Of Manicures and Motherhood: Recent Graduate Embraces Budgeting Concepts Taught at ROR

Kayla Durham and her son, Brayden, set off from Joplin last month on their way to a pre-Thanksgiving trip to see the holiday lights at Silver Dollar City in Branson.


When Kayla Durham arrived at River of Refuge in April, she was about $4,000 in the hole between unpaid bills, court costs, and legal fees. She left seven months later with all those debts paid off and a little more than $6,000 in savings.

Durham, 25, dropped out of Lee’s Summit High School as a junior, beginning eight years of couch surfing and drug addiction. A couple months in jail last year, when she was separated from her toddler son, Brayden, finally convinced Durham to turn her life around.

She began to get a handle on her finances after jail while at Starfish Transitional Living in Kansas City, Missouri. She saved enough for a good deal on a late-model Mercedes from her cousin, but it was River of Refuge that drilled home the difference between a want and a need.

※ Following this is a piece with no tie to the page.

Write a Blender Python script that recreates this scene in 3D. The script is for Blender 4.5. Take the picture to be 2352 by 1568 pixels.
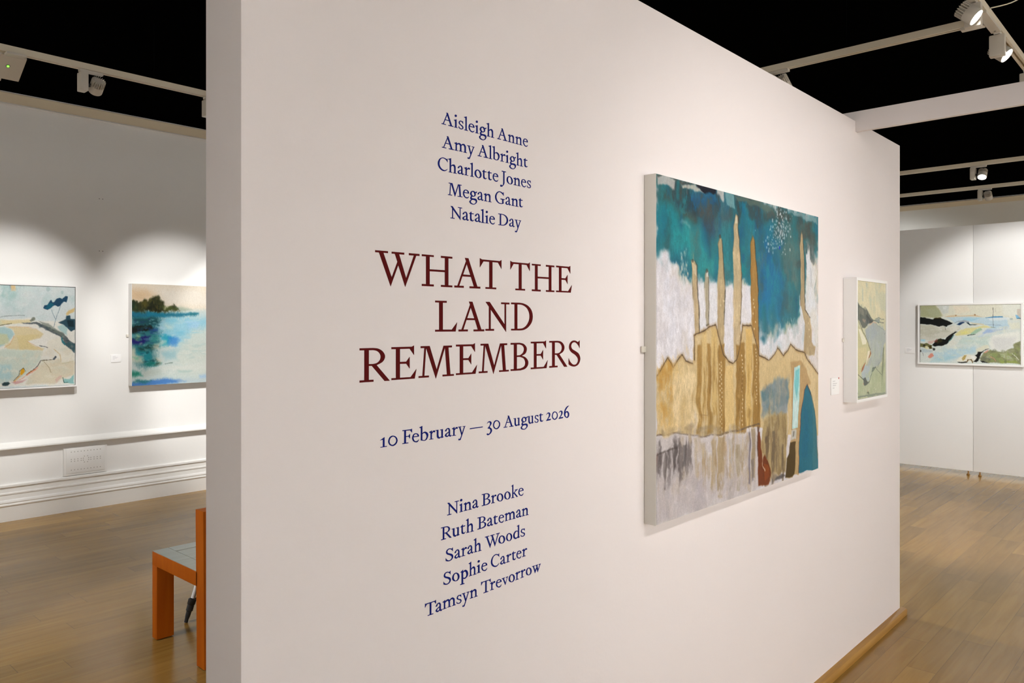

Not too long ago, she probably would have told you that getting her nails done regularly was a need. River of Refuge taught her that the better decision was plowing that $100 or so a month into savings.

“When I got there, I absolutely had no sense of financial anything,” Durham said. “I came from a life of not having any money, and money that I did have wasn’t invested in anything good, so being there, I was able to learn how to not blow it on everything.”

And with Christmas right around the corner, Durham has paid her bills before buying presents for Brayden, who is now 2 years old. She rethought a splurge on a $70 play kitchen in favor of several smaller items, and she has gradually bought gifts with money set aside from each paycheck.

Durham had a terrible relationship with her mom and stepdad, which is why she dropped out and left home. She wants a different life for Brayden; his dad is not in the picture.

Durham is working a warehouse job now. It pays the bills, but she wants to earn a high-school-equivalency degree and find a job working with kids.

Even now, Durham said she and Brayden are living their best lives.

She is thrilled to be keeping a roof over their heads by renting a house in Independence. It’s a far cry from the days of seeking the next high and worrying about being kicked out of the place she was crashing. This newfound sense of responsibility has not overwhelmed her, as she feared.

“It’s the first time I feel like I am doing something right by my life,” she said.